We’ve gone through several site redesigns already. Our current design, which can be seen on the front page, will very shortly be implement throughout the site which we feel will help a lot with the overall site cohesiveness. As for the items that populate the front page, we are still using the most recently listed items so that everyone has a chance to get some exposure. In the future as ArtFire grows we may implement a collection feature that would involve many different methods such as a combination of user selected, featured guilds, contest winners, and search algorithms. The gift guides page are populated in a similar way to our category pages, the items show up in a random order that is different for each buyer. However, we believe strongly that all artisans deserve support, encouragement, and commitment to their success from their venue, not just the chosen few who match the trend of the moment.

Earmark on Artfire

“you park like a jerk cards” by earmark

what is the timeframe for artfire to complete beta testing?
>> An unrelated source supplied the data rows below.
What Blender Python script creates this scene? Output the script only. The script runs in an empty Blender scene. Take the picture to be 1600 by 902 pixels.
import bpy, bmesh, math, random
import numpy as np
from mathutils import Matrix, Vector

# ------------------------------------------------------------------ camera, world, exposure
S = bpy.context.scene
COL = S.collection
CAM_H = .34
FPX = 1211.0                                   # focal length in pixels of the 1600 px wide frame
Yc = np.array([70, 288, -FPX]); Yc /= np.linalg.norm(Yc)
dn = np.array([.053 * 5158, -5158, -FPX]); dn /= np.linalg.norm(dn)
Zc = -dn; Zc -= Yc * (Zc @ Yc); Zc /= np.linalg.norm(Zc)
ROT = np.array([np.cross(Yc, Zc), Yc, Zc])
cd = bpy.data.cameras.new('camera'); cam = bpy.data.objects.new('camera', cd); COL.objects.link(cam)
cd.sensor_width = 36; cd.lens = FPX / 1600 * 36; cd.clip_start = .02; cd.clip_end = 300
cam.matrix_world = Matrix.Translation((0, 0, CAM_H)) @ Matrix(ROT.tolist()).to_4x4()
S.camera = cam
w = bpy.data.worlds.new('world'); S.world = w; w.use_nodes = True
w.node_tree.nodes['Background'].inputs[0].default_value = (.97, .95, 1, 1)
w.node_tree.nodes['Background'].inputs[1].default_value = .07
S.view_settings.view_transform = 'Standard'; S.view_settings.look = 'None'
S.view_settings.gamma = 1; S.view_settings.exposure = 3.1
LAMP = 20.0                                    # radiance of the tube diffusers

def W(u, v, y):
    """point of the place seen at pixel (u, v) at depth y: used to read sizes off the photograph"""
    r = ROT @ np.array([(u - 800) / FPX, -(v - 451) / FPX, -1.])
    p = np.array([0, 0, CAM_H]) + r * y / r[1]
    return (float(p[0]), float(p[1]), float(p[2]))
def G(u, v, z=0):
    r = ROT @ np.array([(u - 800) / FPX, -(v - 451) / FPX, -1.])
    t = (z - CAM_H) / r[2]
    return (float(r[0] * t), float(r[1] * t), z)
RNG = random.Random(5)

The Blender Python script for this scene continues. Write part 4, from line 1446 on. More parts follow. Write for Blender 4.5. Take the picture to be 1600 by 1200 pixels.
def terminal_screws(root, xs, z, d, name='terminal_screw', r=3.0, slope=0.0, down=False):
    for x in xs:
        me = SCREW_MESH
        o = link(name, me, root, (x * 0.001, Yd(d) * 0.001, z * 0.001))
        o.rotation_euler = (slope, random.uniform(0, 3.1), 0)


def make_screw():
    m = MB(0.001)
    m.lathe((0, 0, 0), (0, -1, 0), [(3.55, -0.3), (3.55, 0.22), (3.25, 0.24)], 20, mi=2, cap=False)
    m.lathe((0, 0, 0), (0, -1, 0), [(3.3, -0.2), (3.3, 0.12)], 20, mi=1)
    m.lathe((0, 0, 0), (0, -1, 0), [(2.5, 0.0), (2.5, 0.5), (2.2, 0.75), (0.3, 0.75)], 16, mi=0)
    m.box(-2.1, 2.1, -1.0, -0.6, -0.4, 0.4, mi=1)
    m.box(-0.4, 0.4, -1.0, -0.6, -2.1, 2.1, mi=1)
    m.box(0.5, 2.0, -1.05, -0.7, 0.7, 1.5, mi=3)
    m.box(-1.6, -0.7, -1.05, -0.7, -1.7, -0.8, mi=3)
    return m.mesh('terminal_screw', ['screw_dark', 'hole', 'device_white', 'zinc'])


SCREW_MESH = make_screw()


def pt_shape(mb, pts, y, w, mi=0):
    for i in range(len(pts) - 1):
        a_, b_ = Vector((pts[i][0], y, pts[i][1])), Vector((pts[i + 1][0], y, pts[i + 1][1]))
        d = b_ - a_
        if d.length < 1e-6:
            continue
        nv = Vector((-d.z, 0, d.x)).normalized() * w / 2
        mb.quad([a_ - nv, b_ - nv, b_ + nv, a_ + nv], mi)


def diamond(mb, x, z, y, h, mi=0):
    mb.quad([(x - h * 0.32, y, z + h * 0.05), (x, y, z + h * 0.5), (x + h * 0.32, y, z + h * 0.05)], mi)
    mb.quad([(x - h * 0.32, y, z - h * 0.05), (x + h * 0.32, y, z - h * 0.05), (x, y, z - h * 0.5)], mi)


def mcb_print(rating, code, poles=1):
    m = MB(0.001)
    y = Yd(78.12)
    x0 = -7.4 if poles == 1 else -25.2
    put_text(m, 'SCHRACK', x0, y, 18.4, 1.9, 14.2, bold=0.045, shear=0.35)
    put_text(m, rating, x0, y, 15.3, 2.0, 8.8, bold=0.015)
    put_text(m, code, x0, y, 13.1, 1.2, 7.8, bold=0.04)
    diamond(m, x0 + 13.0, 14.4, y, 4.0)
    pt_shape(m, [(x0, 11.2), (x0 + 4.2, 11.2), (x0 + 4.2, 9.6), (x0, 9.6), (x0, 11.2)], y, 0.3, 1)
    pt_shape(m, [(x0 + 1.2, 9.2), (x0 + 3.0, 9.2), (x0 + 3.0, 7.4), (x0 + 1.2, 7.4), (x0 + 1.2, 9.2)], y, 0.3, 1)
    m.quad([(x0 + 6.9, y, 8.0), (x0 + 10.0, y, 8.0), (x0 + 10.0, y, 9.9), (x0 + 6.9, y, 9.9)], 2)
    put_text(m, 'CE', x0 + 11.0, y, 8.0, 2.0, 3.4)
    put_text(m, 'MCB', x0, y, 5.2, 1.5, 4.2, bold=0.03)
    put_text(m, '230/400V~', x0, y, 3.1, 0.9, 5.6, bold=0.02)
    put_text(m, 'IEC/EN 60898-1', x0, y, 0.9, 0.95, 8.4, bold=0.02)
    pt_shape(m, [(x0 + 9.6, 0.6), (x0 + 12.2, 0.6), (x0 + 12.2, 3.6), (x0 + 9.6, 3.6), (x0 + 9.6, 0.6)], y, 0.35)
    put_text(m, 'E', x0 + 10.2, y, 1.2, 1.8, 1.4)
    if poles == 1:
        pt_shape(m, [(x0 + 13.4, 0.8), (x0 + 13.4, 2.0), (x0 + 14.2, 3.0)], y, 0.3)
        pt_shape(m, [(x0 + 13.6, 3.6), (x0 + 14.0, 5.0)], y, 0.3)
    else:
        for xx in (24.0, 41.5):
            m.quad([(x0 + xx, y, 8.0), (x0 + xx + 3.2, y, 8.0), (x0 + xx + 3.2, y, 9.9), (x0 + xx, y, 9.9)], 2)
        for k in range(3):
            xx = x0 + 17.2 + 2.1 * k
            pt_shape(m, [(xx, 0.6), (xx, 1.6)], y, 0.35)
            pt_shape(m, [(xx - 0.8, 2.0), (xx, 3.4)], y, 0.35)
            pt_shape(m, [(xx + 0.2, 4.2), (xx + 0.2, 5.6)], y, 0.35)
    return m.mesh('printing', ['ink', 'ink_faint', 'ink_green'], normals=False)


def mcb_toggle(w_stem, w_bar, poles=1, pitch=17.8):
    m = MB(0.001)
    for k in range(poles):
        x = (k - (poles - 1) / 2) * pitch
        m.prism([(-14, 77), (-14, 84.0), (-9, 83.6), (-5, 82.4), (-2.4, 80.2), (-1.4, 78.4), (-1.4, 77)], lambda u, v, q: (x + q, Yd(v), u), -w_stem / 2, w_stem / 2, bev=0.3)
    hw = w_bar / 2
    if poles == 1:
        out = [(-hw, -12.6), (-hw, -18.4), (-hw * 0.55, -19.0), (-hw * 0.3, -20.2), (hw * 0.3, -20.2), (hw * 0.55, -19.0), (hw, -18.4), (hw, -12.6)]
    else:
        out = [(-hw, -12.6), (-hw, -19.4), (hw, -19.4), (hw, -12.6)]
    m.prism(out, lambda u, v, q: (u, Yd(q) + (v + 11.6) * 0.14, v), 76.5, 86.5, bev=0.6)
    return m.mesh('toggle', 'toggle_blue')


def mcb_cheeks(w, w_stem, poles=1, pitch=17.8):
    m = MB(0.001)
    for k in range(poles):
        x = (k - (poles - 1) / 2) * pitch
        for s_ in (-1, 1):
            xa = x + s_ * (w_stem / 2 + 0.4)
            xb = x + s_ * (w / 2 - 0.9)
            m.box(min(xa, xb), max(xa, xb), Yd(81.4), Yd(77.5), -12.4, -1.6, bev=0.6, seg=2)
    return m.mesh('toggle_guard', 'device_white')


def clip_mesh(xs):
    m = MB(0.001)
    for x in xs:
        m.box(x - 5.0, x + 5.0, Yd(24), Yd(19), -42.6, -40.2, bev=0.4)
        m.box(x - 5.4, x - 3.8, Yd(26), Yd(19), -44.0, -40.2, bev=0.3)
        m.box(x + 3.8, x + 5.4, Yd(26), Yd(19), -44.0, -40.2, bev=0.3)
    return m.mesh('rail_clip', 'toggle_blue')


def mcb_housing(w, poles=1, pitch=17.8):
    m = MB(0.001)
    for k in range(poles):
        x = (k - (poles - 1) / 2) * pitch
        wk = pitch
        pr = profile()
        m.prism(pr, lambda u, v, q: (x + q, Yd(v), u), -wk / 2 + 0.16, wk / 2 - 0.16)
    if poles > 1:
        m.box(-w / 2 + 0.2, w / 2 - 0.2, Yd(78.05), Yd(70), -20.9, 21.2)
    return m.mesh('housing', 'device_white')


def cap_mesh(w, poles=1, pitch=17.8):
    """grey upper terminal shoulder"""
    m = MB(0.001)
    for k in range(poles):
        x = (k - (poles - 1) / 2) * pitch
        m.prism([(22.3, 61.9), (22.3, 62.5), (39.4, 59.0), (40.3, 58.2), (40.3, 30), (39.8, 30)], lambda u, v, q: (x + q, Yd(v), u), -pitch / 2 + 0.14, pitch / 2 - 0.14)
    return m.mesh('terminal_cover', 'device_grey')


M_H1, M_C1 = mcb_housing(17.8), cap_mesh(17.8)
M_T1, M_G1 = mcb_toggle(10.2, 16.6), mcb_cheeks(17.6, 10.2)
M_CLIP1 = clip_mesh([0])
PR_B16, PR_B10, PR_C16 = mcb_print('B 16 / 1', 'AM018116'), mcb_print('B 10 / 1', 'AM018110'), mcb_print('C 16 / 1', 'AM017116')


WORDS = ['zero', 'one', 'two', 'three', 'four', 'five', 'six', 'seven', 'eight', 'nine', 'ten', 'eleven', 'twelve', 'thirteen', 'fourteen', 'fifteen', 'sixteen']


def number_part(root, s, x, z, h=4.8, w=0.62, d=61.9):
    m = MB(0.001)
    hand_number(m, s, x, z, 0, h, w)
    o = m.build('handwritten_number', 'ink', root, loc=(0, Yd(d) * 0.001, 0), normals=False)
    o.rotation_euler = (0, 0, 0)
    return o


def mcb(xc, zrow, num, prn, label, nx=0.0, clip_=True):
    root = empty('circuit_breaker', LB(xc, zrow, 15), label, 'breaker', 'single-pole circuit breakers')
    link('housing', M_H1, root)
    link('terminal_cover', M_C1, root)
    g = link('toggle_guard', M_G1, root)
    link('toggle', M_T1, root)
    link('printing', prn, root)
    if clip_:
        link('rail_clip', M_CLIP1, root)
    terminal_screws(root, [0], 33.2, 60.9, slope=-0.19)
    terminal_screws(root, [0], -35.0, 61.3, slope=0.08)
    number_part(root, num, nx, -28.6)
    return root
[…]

This is a very difficult question. We don’t want to ever stop innovating or rolling out new tools and functions for our sellers. There are many very big sites that stay in “beta” for years (GMail comes to mind), all that beta means is that we are still building the core functionality of the site. We figure that we are about halfway done, there are still many functions that we want to give to our artisans and shopping methods that we need to build for our buyers.

7 thoughts on “In Their Own Words: John Jacobs, Artfire CEO

  1. This is a great interview. I was definitely aware of ArtFire but this sheds new light on their viability for handmade sellers. Thanks!

  2. Tara, great questions, especially about the front page aesthetics. I agree that it might need some improvement. Overall, it made me think about opening an account but I would have to do some more research. Thanks so much for this really good post.